| Exercise |
Print exactly those lines that run from the beginning of the data to the line bearing "from mathutils.geometry import", inclusive.

| Data provided |
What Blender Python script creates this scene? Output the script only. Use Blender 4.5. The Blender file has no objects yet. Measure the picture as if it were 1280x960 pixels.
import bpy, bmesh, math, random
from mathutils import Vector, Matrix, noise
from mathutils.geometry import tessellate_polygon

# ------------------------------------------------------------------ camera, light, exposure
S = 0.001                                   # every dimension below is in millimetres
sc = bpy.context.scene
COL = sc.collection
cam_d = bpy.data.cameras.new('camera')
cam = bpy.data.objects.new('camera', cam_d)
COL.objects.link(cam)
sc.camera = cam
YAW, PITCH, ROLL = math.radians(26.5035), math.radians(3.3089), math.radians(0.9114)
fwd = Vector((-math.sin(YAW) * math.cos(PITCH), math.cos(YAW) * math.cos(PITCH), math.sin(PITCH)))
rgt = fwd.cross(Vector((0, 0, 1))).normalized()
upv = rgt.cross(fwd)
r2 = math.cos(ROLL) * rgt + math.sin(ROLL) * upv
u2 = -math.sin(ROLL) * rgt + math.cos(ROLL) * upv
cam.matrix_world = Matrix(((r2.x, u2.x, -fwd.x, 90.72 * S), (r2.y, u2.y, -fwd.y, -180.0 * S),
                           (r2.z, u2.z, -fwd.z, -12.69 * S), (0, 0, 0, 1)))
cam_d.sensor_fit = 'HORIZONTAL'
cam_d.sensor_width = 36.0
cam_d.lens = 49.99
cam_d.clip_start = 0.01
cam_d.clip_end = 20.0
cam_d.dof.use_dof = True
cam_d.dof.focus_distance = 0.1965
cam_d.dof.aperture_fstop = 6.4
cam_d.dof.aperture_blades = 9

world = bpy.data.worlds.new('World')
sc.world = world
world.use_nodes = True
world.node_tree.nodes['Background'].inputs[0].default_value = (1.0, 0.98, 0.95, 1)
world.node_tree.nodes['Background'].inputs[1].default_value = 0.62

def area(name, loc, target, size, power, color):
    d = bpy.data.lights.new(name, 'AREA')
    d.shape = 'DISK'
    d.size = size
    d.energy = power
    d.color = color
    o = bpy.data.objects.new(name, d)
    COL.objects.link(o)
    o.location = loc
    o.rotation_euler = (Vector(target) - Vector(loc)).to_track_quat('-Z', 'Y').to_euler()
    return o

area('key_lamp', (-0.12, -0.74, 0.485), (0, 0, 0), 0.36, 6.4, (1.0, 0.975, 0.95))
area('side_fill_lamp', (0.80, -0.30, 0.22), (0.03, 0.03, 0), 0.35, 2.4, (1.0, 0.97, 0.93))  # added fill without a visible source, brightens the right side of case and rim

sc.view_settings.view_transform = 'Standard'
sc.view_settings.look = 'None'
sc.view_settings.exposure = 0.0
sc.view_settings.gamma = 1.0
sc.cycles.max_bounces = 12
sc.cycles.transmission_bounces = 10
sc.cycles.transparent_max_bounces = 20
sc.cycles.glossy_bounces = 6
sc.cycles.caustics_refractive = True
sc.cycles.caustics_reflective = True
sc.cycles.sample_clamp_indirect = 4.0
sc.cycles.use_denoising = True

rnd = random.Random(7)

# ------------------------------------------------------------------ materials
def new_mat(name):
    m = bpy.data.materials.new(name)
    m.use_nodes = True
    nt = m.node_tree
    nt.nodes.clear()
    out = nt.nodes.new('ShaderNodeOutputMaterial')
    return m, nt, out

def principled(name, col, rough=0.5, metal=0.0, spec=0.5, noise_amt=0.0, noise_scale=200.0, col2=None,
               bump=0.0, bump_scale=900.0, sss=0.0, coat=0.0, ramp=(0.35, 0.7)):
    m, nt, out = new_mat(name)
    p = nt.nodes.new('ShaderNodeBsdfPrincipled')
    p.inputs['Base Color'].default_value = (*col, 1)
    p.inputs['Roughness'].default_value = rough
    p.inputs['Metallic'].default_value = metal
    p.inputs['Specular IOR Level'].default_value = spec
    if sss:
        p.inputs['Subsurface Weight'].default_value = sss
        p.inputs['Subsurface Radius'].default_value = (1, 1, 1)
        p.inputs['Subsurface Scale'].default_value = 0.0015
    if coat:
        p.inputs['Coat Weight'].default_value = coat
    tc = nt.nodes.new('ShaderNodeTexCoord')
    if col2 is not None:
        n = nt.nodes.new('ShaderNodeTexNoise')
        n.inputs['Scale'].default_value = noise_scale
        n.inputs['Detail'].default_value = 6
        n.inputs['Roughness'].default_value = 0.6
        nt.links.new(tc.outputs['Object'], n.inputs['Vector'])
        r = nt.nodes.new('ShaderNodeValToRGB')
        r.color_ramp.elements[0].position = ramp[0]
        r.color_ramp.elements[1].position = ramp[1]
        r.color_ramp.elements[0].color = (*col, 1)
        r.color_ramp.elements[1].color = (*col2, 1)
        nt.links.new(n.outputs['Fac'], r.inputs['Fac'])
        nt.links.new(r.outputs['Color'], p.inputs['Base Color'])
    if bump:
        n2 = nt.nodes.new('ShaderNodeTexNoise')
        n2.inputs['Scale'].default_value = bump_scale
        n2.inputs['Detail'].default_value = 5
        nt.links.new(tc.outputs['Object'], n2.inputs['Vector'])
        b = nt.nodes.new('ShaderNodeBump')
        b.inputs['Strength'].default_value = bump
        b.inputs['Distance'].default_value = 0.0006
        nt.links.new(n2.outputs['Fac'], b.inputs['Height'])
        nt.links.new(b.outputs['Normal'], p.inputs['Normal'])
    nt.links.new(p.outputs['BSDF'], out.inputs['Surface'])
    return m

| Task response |
What Blender Python script creates this scene? Output the script only. Use Blender 4.5. The Blender file has no objects yet. Measure the picture as if it were 1280x960 pixels.
import bpy, bmesh, math, random
from mathutils import Vector, Matrix, noise
from mathutils.geometry import tessellate_polygon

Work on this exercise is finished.